Variando de género e, sobretudo, de formato, o realizador argentino Juan José Campa-nella teve em “O Filho da Noiva” (2001) o seu primeiro filme distribuído em Portugal.
Nove anos depois, Campanella e o seu actor de eleição, Ricardo Darín, regressam: de novo com um protagonista de meia idade que tenta deter a voragem do tempo, mas desta feita num contexto totalmente diferente: onde Rafael Belvedere, de há nove anos atrás, evitava questionar tudo o que, no íntimo, o incomodava – da sombra perfeccionista do Pai à desatenção para com a Mãe viúva, passando pela omissão relativamente à filha -, o Bejamín Esposito de agora procura incessantemente respostas a uma quantidade de perguntas que há anos o perseguem.
O filme começa com a narração de uma despedida numa estação, numa dor expressa apenas por um olhar, perdido e contido, num tempo incerto.

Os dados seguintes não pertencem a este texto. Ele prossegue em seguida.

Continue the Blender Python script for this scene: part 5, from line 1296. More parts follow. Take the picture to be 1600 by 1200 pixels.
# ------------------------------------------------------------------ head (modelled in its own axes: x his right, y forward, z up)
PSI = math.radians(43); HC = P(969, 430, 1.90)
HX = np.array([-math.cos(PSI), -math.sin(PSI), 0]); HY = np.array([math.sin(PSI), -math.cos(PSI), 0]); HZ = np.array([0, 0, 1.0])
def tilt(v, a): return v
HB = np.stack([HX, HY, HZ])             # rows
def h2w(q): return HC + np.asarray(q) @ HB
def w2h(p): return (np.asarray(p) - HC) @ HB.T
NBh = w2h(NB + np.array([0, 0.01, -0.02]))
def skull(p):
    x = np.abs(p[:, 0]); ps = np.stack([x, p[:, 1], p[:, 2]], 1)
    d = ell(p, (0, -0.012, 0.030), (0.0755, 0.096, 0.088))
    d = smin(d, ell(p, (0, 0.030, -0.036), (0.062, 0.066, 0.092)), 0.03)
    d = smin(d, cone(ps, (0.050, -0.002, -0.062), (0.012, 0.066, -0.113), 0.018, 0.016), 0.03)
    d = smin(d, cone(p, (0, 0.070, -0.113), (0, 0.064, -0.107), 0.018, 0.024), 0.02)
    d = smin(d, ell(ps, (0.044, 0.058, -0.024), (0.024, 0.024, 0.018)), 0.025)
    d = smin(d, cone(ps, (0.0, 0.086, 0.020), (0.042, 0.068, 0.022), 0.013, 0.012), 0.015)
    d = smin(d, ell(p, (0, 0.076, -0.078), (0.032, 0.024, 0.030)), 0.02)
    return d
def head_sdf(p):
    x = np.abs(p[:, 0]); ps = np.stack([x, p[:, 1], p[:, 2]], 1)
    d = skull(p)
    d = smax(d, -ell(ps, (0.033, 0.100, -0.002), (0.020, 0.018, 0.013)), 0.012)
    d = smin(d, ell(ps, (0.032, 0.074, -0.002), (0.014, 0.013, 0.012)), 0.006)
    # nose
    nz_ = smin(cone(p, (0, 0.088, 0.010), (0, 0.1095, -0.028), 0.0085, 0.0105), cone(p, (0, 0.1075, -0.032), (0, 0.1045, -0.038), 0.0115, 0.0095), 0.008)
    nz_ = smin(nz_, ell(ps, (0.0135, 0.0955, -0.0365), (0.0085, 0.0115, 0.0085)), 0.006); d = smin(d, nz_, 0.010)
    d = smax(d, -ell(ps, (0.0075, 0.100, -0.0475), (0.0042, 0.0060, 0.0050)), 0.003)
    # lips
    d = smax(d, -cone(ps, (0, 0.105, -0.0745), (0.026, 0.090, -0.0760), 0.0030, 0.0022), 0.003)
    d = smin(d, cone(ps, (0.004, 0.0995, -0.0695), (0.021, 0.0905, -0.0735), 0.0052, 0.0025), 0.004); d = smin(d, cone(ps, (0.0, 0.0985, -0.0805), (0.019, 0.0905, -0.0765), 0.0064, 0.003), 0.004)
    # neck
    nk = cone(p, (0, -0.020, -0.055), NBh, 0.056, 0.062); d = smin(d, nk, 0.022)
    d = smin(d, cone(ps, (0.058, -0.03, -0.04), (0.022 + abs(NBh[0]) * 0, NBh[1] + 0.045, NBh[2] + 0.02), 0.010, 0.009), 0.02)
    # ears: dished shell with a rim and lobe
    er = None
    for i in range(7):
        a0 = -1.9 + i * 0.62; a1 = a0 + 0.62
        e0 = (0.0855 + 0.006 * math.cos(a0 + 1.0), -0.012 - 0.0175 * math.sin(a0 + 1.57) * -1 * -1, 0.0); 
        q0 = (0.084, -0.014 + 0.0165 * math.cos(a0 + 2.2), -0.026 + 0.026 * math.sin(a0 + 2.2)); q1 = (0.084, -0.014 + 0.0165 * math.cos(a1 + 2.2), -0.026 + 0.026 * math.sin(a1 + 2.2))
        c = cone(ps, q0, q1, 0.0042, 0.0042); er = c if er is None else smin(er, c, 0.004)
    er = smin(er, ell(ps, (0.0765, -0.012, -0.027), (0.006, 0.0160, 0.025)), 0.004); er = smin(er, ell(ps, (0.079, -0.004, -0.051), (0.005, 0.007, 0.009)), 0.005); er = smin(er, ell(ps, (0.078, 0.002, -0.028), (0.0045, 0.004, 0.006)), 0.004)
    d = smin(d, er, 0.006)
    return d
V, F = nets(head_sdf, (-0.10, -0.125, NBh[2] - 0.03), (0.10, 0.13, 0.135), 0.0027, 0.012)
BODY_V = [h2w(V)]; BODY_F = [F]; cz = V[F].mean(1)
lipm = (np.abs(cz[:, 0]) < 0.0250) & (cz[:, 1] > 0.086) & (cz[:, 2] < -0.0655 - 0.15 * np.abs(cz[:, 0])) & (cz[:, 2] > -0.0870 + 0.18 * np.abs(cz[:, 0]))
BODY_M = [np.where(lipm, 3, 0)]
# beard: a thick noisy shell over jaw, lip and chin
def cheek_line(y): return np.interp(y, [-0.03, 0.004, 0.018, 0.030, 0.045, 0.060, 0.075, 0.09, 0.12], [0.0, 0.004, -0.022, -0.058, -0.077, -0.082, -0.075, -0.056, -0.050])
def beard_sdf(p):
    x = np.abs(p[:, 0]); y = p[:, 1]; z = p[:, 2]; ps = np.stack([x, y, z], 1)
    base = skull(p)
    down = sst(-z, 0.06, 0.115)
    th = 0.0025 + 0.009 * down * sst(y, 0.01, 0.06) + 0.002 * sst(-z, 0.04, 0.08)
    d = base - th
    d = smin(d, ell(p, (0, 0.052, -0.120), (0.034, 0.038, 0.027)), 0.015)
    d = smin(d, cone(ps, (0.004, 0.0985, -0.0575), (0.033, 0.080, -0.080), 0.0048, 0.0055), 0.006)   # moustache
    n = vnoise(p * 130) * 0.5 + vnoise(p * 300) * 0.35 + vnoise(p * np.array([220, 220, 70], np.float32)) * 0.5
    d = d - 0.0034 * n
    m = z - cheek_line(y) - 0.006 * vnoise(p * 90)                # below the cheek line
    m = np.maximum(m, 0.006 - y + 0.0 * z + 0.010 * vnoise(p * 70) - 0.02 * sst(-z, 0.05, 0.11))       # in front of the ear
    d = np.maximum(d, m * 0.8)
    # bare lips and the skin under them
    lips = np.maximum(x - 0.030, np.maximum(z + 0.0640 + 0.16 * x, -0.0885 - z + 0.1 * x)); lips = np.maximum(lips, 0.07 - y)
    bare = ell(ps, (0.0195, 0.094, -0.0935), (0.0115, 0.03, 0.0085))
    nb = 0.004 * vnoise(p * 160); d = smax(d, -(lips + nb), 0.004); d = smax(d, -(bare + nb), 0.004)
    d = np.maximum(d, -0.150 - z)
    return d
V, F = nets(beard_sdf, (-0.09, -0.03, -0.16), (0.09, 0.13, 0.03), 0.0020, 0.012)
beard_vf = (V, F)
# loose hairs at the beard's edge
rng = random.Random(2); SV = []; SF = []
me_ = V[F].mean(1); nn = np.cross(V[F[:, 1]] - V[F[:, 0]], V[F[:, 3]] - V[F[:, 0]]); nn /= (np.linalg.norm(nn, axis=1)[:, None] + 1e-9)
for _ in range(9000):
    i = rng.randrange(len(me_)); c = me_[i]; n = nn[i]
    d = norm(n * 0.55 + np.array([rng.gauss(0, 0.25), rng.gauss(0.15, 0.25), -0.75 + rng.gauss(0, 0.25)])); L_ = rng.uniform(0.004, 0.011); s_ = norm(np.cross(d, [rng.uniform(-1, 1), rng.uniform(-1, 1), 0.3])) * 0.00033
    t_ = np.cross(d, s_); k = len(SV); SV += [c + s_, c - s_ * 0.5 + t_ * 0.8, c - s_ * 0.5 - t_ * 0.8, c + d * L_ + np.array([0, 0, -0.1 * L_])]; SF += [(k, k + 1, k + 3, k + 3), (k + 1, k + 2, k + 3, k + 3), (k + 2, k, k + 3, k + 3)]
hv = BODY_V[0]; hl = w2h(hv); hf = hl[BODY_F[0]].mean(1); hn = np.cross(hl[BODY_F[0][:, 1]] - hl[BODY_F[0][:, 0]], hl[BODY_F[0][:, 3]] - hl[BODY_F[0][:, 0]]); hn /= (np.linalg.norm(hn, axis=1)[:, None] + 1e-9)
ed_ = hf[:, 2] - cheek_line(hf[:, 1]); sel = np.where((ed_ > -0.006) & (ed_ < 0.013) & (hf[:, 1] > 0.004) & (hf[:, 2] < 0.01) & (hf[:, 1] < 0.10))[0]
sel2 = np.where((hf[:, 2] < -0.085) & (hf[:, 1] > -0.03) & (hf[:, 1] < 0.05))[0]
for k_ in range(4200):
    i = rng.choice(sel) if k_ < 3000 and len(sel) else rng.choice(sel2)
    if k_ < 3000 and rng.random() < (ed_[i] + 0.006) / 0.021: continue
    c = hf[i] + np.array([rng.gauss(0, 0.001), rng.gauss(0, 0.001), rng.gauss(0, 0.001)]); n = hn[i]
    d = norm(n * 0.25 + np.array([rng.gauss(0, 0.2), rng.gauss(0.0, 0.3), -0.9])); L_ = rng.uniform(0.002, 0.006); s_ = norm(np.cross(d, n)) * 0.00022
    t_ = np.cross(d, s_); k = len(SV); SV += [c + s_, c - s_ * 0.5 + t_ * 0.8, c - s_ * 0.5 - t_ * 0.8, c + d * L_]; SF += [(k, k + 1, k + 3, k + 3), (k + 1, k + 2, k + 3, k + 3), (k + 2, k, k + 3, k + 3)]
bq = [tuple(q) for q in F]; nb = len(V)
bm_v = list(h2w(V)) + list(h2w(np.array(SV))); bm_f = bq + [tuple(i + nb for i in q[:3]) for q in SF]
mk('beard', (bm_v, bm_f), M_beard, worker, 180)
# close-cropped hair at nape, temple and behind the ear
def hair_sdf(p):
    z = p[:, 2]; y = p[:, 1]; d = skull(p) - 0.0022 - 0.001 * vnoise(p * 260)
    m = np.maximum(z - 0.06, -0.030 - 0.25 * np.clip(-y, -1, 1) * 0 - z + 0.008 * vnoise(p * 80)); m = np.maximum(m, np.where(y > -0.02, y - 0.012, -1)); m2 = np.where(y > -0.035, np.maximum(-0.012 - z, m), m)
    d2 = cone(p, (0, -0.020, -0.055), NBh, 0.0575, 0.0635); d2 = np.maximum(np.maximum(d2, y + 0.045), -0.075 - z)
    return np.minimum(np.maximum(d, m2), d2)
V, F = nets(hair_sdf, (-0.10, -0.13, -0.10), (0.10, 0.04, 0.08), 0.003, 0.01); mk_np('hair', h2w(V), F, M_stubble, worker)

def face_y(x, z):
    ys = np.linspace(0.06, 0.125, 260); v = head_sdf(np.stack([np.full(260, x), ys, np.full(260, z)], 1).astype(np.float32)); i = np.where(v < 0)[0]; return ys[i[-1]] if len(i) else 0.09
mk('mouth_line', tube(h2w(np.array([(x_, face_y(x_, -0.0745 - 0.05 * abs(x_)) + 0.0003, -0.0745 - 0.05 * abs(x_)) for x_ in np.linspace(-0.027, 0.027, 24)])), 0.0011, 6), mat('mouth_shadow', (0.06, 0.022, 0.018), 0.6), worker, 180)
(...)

Sabemos depois que o escritor que a narra é um ex-agente federal da justiça argentina que quer regressar ao Palácio da Justiça para, dos arquivos, ressuscitar pela sua mão, o caso Morales, um caso de homicídio (um crime hediondo de contornos passionais) que esteve vinte anos antes sob sua alçada e lhe escapou das mãos por um estranho e precoce arquivamento.
No caminho que percorre para recuperar o rasto, as memórias e as sombras deixadas pelo caso Morales, Benjamín – e nós com ele – apercebe-se de que há muito mais do que um convicto sentido de justiça e de dever profissional a movê-lo: há uma profundíssima compreensão do significado do amor e da amizade e, por essa mesma, um desassossegado sentimento de dívida para consigo e para os seus que Benjamín não pode deixar de saldar. Num magnífico registo que mistura delicada, eficaz e certeiramente a melhor tradição do policial americano com o bom tom do cinema argentino de qualidade, há em “O Segredo dos seus Olhos”, vencedor do Oscar para Melhor Filme Estrangeiro, um pouco de quase tudo: romance, crime, drama, suspense e um toque do finíssimo, genuíno e muito humano humor próprio da cinematografia latino americana. Além do filme recomenda-se vivamente a leitura do romance de Eduardo Sacheri que o originou, “La Pregunta de sus Ojos”!